[START OF RECORDED INFORMATION]
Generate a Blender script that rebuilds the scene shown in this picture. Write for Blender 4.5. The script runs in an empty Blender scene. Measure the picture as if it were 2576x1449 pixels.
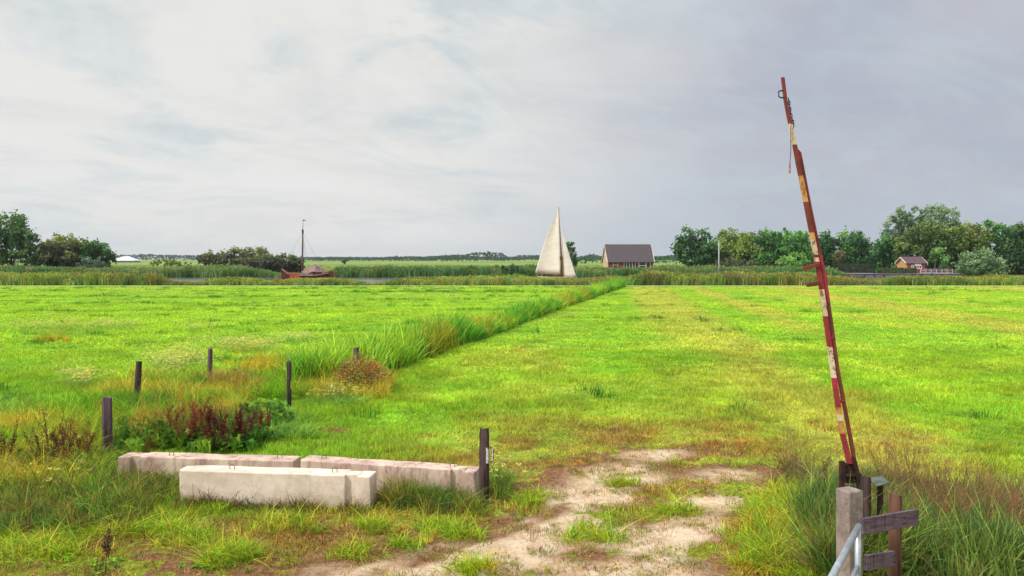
import bpy, bmesh, math
import numpy as np
from mathutils import Vector, Matrix
R = math.radians
rng = np.random.default_rng(7)
sc = bpy.context.scene
COL = sc.collection

# ------------------------------------------------------------------ camera
K, CU, CV, H = 2003.6, 1288.0, 650.0, 3.5      # focal length and horizon in a 2576 px wide frame, eye height
cam_d = bpy.data.cameras.new("camera")
cam = bpy.data.objects.new("camera", cam_d); COL.objects.link(cam)
cam.location = (0, 0, H); cam.rotation_euler = (R(90), 0, 0)
cam_d.sensor_width = 36.0; cam_d.lens = 28.0
cam_d.shift_y = -74.5 / 2576.0
cam_d.clip_start = 0.1; cam_d.clip_end = 20000
sc.camera = cam
sc.view_settings.view_transform = 'Standard'; sc.view_settings.look = 'None'
sc.view_settings.exposure = 0.0; sc.view_settings.gamma = 1.0
sc.render.film_transparent = False
sc.cycles.max_bounces = 6; sc.cycles.diffuse_bounces = 3; sc.cycles.transmission_bounces = 3
sc.cycles.volume_bounces = 0; sc.cycles.use_denoising = True

# ------------------------------------------------------------------ node helpers
class NT:
    def __init__(s, t): s.t = t; s.n = t.nodes; s.l = t.links
    def put(s, sock, v):
        if v is None: return
        if isinstance(v, bpy.types.NodeSocket): s.l.new(v, sock)
        elif isinstance(v, (tuple, list)) and len(v) == 3 and sock.type == 'RGBA': sock.default_value = (*v, 1)
        else: sock.default_value = v
    def math(s, op, a, b=None, c=None, clamp=False):
        m = s.n.new('ShaderNodeMath'); m.operation = op; m.use_clamp = clamp
        for i, v in enumerate((a, b, c)): s.put(m.inputs[i], v)
        return m.outputs[0]
    def vmath(s, op, a, b=None):
        m = s.n.new('ShaderNodeVectorMath'); m.operation = op
        s.put(m.inputs[0], a); s.put(m.inputs[1], b); return m.outputs[0]
    def mix(s, f, a, b, mode='MIX'):
        m = s.n.new('ShaderNodeMix'); m.data_type = 'RGBA'; m.blend_type = mode
        s.put(m.inputs[0], f); s.put(m.inputs[6], a); s.put(m.inputs[7], b); return m.outputs[2]
    def noise(s, vec, scale, detail=4, rough=0.55, dist=0.0):
        m = s.n.new('ShaderNodeTexNoise'); s.put(m.inputs['Vector'], vec)
        m.inputs['Scale'].default_value = scale; m.inputs['Detail'].default_value = detail
        m.inputs['Roughness'].default_value = rough; m.inputs['Distortion'].default_value = dist
        return m.outputs['Fac']
    def rng(s, v, a, b, c=0.0, d=1.0, smooth=True):
        m = s.n.new('ShaderNodeMapRange'); s.put(m.inputs[0], v)
        if smooth: m.interpolation_type = 'SMOOTHSTEP'
        for i, k in enumerate((a, b, c, d)): m.inputs[i + 1].default_value = k
        return m.outputs[0]
    def comb(s, x, y, z):
        m = s.n.new('ShaderNodeCombineXYZ')
        for i, v in enumerate((x, y, z)): s.put(m.inputs[i], v)
        return m.outputs[0]
    def sep(s, v):
        m = s.n.new('ShaderNodeSeparateXYZ'); s.put(m.inputs[0], v); return m.outputs

def lin(r, g, b):
    f = lambda c: (c / 255 / 12.92) if c / 255 <= .04045 else ((c / 255 + .055) / 1.055) ** 2.4
    return (f(r), f(g), f(b))

# ------------------------------------------------------------------ sky and sun
SUN_EL, SUN_AZ = 44.0, -122.0      # degrees; azimuth measured from +Y towards +X: the sun stands to the left, a little behind the viewer
world = bpy.data.worlds.new("World"); sc.world = world; world.use_nodes = True
W = NT(world.node_tree); W.n.clear()
tc = W.n.new('ShaderNodeTexCoord')
dx, dy, dz = W.sep(tc.outputs['Generated'])
dzc = W.math('MAXIMUM', dz, 0.0)
den = W.math('ADD', dzc, 0.27)
px_ = W.math('DIVIDE', dx, den); py_ = W.math('DIVIDE', dy, den)
pv = W.comb(px_, py_, 0.0)
rot = W.n.new('ShaderNodeVectorRotate'); W.put(rot.inputs['Vector'], pv); rot.inputs['Angle'].default_value = R(-33)
pr = W.vmath('MULTIPLY', rot.outputs[0], (0.8, 1.15, 1.0))
n_big = W.noise(pr, 0.9, 6, 0.58, 0.7)
n_mid = W.noise(pr, 2.1, 7, 0.6, 0.9)
n_fine = W.noise(pr, 7.0, 7, 0.62, 0.5)
n_w = W.noise(pv, 0.8, 4, 0.5, 0.3)
# grey-lilac sheet to the right, lighter broken cloud to the left
t0 = W.math('MULTIPLY_ADD', dzc, -0.55, 0.03)
t1 = W.math('ADD', W.math('ADD', dx, t0), W.math('MULTIPLY', W.math('SUBTRACT', n_w, 0.5), 0.34))
tlr = W.rng(t1, -0.14, 0.26)
c_left = lin(234, 233, 229); c_right = lin(188, 190, 201)
cl = W.mix(tlr, c_left, c_right)
holes = W.rng(n_mid, 0.46, 0.66)
cl = W.mix(W.math('MULTIPLY', holes, W.math('MULTIPLY_ADD', tlr, -0.35, 0.85)), cl, lin(198, 211, 217))
brt = W.rng(n_big, 0.46, 0.66)
cl = W.mix(W.math('MULTIPLY', W.rng(n_big, .5, .36), .5), cl, W.mix(tlr, lin(206, 211, 213), lin(170, 178, 197)))
cl = W.mix(W.math('MULTIPLY', brt, 0.7), cl, W.mix(tlr, lin(240, 240, 240), lin(197, 199, 209)))
cl = W.mix(W.math('MULTIPLY', W.rng(n_fine, 0.42, 0.66), 0.38), cl, W.mix(tlr, lin(236, 236, 236), lin(190, 203, 214)))
hz = W.math('POWER', 2.718, W.math('MULTIPLY', dzc, -16.0))
cl = W.mix(W.math('MULTIPLY', hz, 0.7), cl, W.mix(W.rng(dx, -0.35, 0.5), lin(233, 234, 234), lin(176, 196, 209)))
sky = W.n.new('ShaderNodeTexSky'); sky.sky_type = 'NISHITA'; sky.sun_disc = False
sky.sun_elevation = R(SUN_EL); sky.sun_rotation = R(SUN_AZ); sky.air_density = 1.0; sky.dust_density = 3.0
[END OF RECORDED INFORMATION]
* _EXERCISE DESCRIPTION_: Write out again every line above exactly as given; the pictures do not belong in the copy.

* _FULL OUTPUT_:
Generate a Blender script that rebuilds the scene shown in this picture. Write for Blender 4.5. The script runs in an empty Blender scene. Measure the picture as if it were 2576x1449 pixels.
import bpy, bmesh, math
import numpy as np
from mathutils import Vector, Matrix
R = math.radians
rng = np.random.default_rng(7)
sc = bpy.context.scene
COL = sc.collection

# ------------------------------------------------------------------ camera
K, CU, CV, H = 2003.6, 1288.0, 650.0, 3.5      # focal length and horizon in a 2576 px wide frame, eye height
cam_d = bpy.data.cameras.new("camera")
cam = bpy.data.objects.new("camera", cam_d); COL.objects.link(cam)
cam.location = (0, 0, H); cam.rotation_euler = (R(90), 0, 0)
cam_d.sensor_width = 36.0; cam_d.lens = 28.0
cam_d.shift_y = -74.5 / 2576.0
cam_d.clip_start = 0.1; cam_d.clip_end = 20000
sc.camera = cam
sc.view_settings.view_transform = 'Standard'; sc.view_settings.look = 'None'
sc.view_settings.exposure = 0.0; sc.view_settings.gamma = 1.0
sc.render.film_transparent = False
sc.cycles.max_bounces = 6; sc.cycles.diffuse_bounces = 3; sc.cycles.transmission_bounces = 3
sc.cycles.volume_bounces = 0; sc.cycles.use_denoising = True

# ------------------------------------------------------------------ node helpers
class NT:
    def __init__(s, t): s.t = t; s.n = t.nodes; s.l = t.links
    def put(s, sock, v):
        if v is None: return
        if isinstance(v, bpy.types.NodeSocket): s.l.new(v, sock)
        elif isinstance(v, (tuple, list)) and len(v) == 3 and sock.type == 'RGBA': sock.default_value = (*v, 1)
        else: sock.default_value = v
    def math(s, op, a, b=None, c=None, clamp=False):
        m = s.n.new('ShaderNodeMath'); m.operation = op; m.use_clamp = clamp
        for i, v in enumerate((a, b, c)): s.put(m.inputs[i], v)
        return m.outputs[0]
    def vmath(s, op, a, b=None):
        m = s.n.new('ShaderNodeVectorMath'); m.operation = op
        s.put(m.inputs[0], a); s.put(m.inputs[1], b); return m.outputs[0]
    def mix(s, f, a, b, mode='MIX'):
        m = s.n.new('ShaderNodeMix'); m.data_type = 'RGBA'; m.blend_type = mode
        s.put(m.inputs[0], f); s.put(m.inputs[6], a); s.put(m.inputs[7], b); return m.outputs[2]
    def noise(s, vec, scale, detail=4, rough=0.55, dist=0.0):
        m = s.n.new('ShaderNodeTexNoise'); s.put(m.inputs['Vector'], vec)
        m.inputs['Scale'].default_value = scale; m.inputs['Detail'].default_value = detail
        m.inputs['Roughness'].default_value = rough; m.inputs['Distortion'].default_value = dist
        return m.outputs['Fac']
    def rng(s, v, a, b, c=0.0, d=1.0, smooth=True):
        m = s.n.new('ShaderNodeMapRange'); s.put(m.inputs[0], v)
        if smooth: m.interpolation_type = 'SMOOTHSTEP'
        for i, k in enumerate((a, b, c, d)): m.inputs[i + 1].default_value = k
        return m.outputs[0]
    def comb(s, x, y, z):
        m = s.n.new('ShaderNodeCombineXYZ')
        for i, v in enumerate((x, y, z)): s.put(m.inputs[i], v)
        return m.outputs[0]
    def sep(s, v):
        m = s.n.new('ShaderNodeSeparateXYZ'); s.put(m.inputs[0], v); return m.outputs

def lin(r, g, b):
    f = lambda c: (c / 255 / 12.92) if c / 255 <= .04045 else ((c / 255 + .055) / 1.055) ** 2.4
    return (f(r), f(g), f(b))

# ------------------------------------------------------------------ sky and sun
SUN_EL, SUN_AZ = 44.0, -122.0      # degrees; azimuth measured from +Y towards +X: the sun stands to the left, a little behind the viewer
world = bpy.data.worlds.new("World"); sc.world = world; world.use_nodes = True
W = NT(world.node_tree); W.n.clear()
tc = W.n.new('ShaderNodeTexCoord')
dx, dy, dz = W.sep(tc.outputs['Generated'])
dzc = W.math('MAXIMUM', dz, 0.0)
den = W.math('ADD', dzc, 0.27)
px_ = W.math('DIVIDE', dx, den); py_ = W.math('DIVIDE', dy, den)
pv = W.comb(px_, py_, 0.0)
rot = W.n.new('ShaderNodeVectorRotate'); W.put(rot.inputs['Vector'], pv); rot.inputs['Angle'].default_value = R(-33)
pr = W.vmath('MULTIPLY', rot.outputs[0], (0.8, 1.15, 1.0))
n_big = W.noise(pr, 0.9, 6, 0.58, 0.7)
n_mid = W.noise(pr, 2.1, 7, 0.6, 0.9)
n_fine = W.noise(pr, 7.0, 7, 0.62, 0.5)
n_w = W.noise(pv, 0.8, 4, 0.5, 0.3)
# grey-lilac sheet to the right, lighter broken cloud to the left
t0 = W.math('MULTIPLY_ADD', dzc, -0.55, 0.03)
t1 = W.math('ADD', W.math('ADD', dx, t0), W.math('MULTIPLY', W.math('SUBTRACT', n_w, 0.5), 0.34))
tlr = W.rng(t1, -0.14, 0.26)
c_left = lin(234, 233, 229); c_right = lin(188, 190, 201)
cl = W.mix(tlr, c_left, c_right)
holes = W.rng(n_mid, 0.46, 0.66)
cl = W.mix(W.math('MULTIPLY', holes, W.math('MULTIPLY_ADD', tlr, -0.35, 0.85)), cl, lin(198, 211, 217))
brt = W.rng(n_big, 0.46, 0.66)
cl = W.mix(W.math('MULTIPLY', W.rng(n_big, .5, .36), .5), cl, W.mix(tlr, lin(206, 211, 213), lin(170, 178, 197)))
cl = W.mix(W.math('MULTIPLY', brt, 0.7), cl, W.mix(tlr, lin(240, 240, 240), lin(197, 199, 209)))
cl = W.mix(W.math('MULTIPLY', W.rng(n_fine, 0.42, 0.66), 0.38), cl, W.mix(tlr, lin(236, 236, 236), lin(190, 203, 214)))
hz = W.math('POWER', 2.718, W.math('MULTIPLY', dzc, -16.0))
cl = W.mix(W.math('MULTIPLY', hz, 0.7), cl, W.mix(W.rng(dx, -0.35, 0.5), lin(233, 234, 234), lin(176, 196, 209)))
sky = W.n.new('ShaderNodeTexSky'); sky.sky_type = 'NISHITA'; sky.sun_disc = False
sky.sun_elevation = R(SUN_EL); sky.sun_rotation = R(SUN_AZ); sky.air_density = 1.0; sky.dust_density = 3.0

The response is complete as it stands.